Review by Frank Plowright
Scott Westerfeld spends the opening quarter of Spill Zone setting an excellent tension. Addison is a photographer who lives not too far from the boundaries of what’s referred to as the Spill Zone. It’s an entire coastal city fenced-off, guarded and patrolled. Public access is prohibited, and considerable dangers exist within. Almost anyone within the city when the unknown incident occurred is still there, and the few children that escaped haven’t spoken a word since. Having learned this, we take a tour within in Addison’s company and discover a city of the possessed, of constant danger and where the accepted laws of science appear to apply no longer.
Spill Zone is Alex Puvilland’s first solo comic work, but years of animation experience are apparent in the layouts and the sense of movement. The closest equivalent in the comics world would be Paul Pope, and his all-motion style, but the bold colour work is unique, vivid and memorable. It’s a brave decision for what’s in effect science-fiction based horror, yet one that instantly stamps an individuality accentuated by the use of colour outlines in preference to black. Puvilland’s also excellent at creating visual disorientation via both colour and random patterns of unknown creation moving across the spill zone. The colour is memorable, but Puvilland is equally adept at conveying the gloom and dangers of the forests.
Imaginatively, Addison earns a living from bunking into the spill zone, taking photographs, and selling prints of what are unique scenes. At her mute sister’s behest she’s accompanied on her trips by rag doll Vespertine to protect her, but both are aware of matters about which Addison knows nothing, and this is chillingly conveyed by Westerfeld and Puvilland. Addison also becomes acquainted with, the chief buyer of her pictures, and she has a new proposition.
Westerfeld establishes Addison as spiky and self-protective from the opening pages, and the turning point is when she’s made an offer to retrieve something from the spill zone, something other parties are interested in. This will pay enough money to ensure her sister’s future well being, but involves confronting a fear she’s never previously faced up to.

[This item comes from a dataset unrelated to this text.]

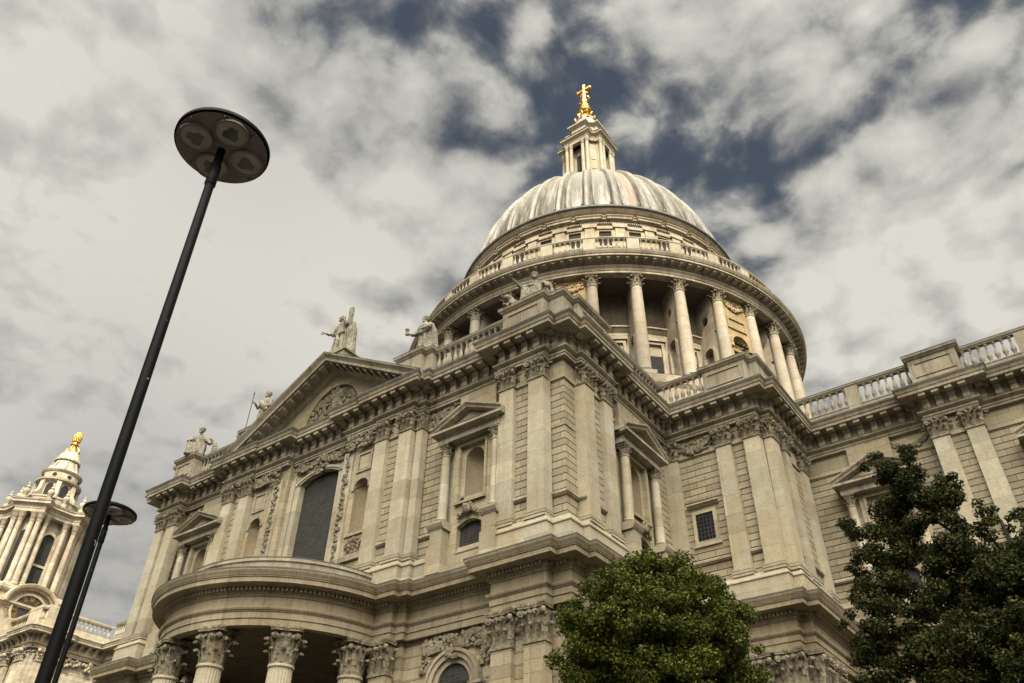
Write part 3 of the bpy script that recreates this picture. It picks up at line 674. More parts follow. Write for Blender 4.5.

Spill Zone is thrilling from start to finish, perpetuating an air of out of kilter weirdness from the opening pages, yet with an appealing human core for emotional attachment. This, though, is only the opening instalment, and it ends with a hook that surely can’t fail to have anyone counting the days until October 2018 when the conclusion is published. Alternatively there’s the option of following page by page serialisation at thespillzone.com.